### Stated exercise
Please give back word for word the lines below, from the first one through the one with "return (CX +".

### Raw records
____

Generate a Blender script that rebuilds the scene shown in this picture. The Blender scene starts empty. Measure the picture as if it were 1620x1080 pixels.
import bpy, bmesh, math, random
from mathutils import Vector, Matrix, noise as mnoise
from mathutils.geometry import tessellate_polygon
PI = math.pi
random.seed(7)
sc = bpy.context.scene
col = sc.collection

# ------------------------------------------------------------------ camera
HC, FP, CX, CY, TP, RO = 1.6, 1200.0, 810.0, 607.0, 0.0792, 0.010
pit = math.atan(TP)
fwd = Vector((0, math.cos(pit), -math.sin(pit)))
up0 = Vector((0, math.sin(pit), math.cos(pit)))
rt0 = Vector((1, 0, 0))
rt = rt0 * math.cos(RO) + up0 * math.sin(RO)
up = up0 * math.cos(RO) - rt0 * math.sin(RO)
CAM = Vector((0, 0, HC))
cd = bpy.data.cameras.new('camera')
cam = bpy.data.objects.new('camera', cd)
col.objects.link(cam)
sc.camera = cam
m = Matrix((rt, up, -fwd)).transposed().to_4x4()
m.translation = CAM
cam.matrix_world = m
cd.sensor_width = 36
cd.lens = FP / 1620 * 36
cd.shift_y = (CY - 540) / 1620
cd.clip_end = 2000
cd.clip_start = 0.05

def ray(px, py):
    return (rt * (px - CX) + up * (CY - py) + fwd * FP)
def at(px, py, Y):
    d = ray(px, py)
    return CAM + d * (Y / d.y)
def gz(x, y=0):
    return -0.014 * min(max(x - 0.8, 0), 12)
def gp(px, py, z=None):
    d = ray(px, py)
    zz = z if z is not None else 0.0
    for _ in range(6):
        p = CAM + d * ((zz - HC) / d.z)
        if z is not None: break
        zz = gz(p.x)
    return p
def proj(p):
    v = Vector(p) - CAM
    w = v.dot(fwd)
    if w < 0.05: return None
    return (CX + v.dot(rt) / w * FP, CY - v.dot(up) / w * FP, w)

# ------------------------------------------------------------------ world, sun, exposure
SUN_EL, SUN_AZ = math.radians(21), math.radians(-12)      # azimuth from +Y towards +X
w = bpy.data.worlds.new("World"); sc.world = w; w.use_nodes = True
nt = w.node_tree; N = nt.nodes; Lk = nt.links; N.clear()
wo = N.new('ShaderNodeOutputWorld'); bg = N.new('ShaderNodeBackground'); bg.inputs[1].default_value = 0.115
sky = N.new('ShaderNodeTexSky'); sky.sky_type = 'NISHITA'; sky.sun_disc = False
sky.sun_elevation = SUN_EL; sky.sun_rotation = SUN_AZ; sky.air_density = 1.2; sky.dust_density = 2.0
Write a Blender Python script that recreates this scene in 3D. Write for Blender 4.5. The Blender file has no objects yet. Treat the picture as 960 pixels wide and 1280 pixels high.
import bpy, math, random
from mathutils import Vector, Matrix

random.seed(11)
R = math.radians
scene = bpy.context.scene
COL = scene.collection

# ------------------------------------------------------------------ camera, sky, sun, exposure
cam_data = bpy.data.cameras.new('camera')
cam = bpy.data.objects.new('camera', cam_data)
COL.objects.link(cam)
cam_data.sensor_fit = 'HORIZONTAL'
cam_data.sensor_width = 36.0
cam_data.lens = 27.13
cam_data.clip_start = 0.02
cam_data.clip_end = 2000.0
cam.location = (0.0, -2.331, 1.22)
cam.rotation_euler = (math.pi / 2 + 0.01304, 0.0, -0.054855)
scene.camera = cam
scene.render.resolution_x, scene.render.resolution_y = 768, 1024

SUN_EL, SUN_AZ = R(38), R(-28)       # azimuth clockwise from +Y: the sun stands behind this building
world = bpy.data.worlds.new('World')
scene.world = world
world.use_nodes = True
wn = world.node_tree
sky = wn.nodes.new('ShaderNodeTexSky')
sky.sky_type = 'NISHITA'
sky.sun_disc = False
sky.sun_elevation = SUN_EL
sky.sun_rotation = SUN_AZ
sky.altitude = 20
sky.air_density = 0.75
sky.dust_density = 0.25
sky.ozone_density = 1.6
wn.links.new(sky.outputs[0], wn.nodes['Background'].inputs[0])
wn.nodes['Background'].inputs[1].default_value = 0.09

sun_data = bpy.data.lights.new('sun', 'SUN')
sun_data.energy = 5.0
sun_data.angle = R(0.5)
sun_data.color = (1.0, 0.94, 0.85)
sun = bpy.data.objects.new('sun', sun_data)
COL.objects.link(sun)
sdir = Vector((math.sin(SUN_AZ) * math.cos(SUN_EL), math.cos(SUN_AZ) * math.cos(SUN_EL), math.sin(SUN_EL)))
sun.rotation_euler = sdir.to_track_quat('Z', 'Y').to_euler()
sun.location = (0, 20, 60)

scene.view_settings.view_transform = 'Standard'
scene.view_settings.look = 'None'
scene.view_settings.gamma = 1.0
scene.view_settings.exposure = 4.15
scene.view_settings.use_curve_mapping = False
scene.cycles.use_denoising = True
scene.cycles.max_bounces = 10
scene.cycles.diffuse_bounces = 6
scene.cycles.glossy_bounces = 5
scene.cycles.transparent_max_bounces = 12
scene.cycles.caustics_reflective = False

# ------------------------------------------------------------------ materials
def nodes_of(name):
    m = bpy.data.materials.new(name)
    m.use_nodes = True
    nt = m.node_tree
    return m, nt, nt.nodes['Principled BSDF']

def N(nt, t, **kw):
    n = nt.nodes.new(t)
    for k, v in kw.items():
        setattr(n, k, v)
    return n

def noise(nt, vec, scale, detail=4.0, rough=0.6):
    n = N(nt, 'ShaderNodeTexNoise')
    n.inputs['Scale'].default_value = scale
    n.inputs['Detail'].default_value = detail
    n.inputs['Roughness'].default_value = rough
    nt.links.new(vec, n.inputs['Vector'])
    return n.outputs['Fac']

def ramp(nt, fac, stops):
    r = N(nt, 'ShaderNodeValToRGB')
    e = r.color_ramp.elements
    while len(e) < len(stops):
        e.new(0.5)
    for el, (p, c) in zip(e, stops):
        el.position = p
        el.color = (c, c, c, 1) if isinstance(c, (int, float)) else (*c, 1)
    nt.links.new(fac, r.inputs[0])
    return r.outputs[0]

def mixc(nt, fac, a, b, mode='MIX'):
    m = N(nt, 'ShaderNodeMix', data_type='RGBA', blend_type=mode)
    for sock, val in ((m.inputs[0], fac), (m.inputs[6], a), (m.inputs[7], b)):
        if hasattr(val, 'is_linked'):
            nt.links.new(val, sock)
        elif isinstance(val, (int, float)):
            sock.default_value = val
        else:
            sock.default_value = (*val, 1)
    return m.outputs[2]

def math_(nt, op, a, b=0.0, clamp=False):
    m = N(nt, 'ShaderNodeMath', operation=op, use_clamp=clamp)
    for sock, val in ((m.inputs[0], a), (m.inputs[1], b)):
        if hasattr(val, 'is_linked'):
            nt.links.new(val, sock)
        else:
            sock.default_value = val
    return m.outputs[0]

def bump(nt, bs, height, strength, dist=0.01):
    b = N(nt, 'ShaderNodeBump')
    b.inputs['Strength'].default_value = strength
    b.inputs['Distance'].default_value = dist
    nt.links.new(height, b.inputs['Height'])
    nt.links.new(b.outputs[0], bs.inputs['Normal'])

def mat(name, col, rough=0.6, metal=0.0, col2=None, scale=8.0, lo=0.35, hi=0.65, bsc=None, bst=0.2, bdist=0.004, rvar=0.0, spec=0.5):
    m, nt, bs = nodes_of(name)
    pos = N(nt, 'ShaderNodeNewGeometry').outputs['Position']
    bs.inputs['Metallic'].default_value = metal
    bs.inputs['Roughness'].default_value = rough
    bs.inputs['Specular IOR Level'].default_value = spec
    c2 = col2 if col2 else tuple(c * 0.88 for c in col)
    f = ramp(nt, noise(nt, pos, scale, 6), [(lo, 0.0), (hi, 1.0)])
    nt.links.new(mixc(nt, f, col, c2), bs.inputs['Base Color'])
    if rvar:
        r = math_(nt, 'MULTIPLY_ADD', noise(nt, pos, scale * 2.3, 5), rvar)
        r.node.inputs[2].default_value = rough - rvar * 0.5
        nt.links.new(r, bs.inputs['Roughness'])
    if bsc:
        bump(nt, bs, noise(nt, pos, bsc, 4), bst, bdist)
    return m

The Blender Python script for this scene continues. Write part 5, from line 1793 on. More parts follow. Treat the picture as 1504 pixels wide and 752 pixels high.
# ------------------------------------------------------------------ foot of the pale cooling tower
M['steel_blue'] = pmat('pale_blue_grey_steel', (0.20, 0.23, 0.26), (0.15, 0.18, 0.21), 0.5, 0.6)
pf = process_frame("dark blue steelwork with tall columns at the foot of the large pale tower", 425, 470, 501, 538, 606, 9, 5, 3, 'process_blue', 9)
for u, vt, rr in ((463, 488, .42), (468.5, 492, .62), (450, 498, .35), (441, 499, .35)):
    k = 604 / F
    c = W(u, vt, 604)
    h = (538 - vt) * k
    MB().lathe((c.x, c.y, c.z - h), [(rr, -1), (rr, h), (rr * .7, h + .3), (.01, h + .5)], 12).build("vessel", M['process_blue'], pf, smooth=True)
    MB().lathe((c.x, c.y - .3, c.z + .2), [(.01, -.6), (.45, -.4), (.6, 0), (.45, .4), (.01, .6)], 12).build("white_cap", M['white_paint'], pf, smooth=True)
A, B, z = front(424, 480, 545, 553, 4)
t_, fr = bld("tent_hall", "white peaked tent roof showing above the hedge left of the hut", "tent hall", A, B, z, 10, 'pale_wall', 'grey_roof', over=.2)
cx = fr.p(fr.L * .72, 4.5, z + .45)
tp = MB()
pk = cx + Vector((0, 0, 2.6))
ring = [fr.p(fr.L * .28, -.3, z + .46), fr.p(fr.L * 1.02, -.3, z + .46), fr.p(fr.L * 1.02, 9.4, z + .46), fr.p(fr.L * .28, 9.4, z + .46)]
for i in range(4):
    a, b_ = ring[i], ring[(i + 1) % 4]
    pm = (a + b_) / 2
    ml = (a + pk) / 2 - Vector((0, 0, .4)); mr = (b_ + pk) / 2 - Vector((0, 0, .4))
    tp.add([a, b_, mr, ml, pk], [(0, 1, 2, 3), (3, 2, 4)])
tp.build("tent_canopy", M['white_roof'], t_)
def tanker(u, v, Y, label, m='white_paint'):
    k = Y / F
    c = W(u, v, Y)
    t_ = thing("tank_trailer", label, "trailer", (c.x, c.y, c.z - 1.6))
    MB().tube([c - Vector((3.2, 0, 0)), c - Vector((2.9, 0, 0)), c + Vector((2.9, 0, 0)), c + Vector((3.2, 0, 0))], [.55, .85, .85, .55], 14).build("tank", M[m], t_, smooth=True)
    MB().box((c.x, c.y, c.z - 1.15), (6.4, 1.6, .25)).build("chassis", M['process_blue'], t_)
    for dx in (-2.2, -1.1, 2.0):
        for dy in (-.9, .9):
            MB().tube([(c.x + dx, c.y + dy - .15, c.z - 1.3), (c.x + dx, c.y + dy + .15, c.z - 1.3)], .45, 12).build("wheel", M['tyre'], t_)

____

### Reply
Generate a Blender script that rebuilds the scene shown in this picture. The Blender scene starts empty. Measure the picture as if it were 1620x1080 pixels.
import bpy, bmesh, math, random
from mathutils import Vector, Matrix, noise as mnoise
from mathutils.geometry import tessellate_polygon
PI = math.pi
random.seed(7)
sc = bpy.context.scene
col = sc.collection

# ------------------------------------------------------------------ camera
HC, FP, CX, CY, TP, RO = 1.6, 1200.0, 810.0, 607.0, 0.0792, 0.010
pit = math.atan(TP)
fwd = Vector((0, math.cos(pit), -math.sin(pit)))
up0 = Vector((0, math.sin(pit), math.cos(pit)))
rt0 = Vector((1, 0, 0))
rt = rt0 * math.cos(RO) + up0 * math.sin(RO)
up = up0 * math.cos(RO) - rt0 * math.sin(RO)
CAM = Vector((0, 0, HC))
cd = bpy.data.cameras.new('camera')
cam = bpy.data.objects.new('camera', cd)
col.objects.link(cam)
sc.camera = cam
m = Matrix((rt, up, -fwd)).transposed().to_4x4()
m.translation = CAM
cam.matrix_world = m
cd.sensor_width = 36
cd.lens = FP / 1620 * 36
cd.shift_y = (CY - 540) / 1620
cd.clip_end = 2000
cd.clip_start = 0.05

def ray(px, py):
    return (rt * (px - CX) + up * (CY - py) + fwd * FP)
def at(px, py, Y):
    d = ray(px, py)
    return CAM + d * (Y / d.y)
def gz(x, y=0):
    return -0.014 * min(max(x - 0.8, 0), 12)
def gp(px, py, z=None):
    d = ray(px, py)
    zz = z if z is not None else 0.0
    for _ in range(6):
        p = CAM + d * ((zz - HC) / d.z)
        if z is not None: break
        zz = gz(p.x)
    return p
def proj(p):
    v = Vector(p) - CAM
    w = v.dot(fwd)
    if w < 0.05: return None
    return (CX + v.dot(rt) / w * FP, CY - v.dot(up) / w * FP, w)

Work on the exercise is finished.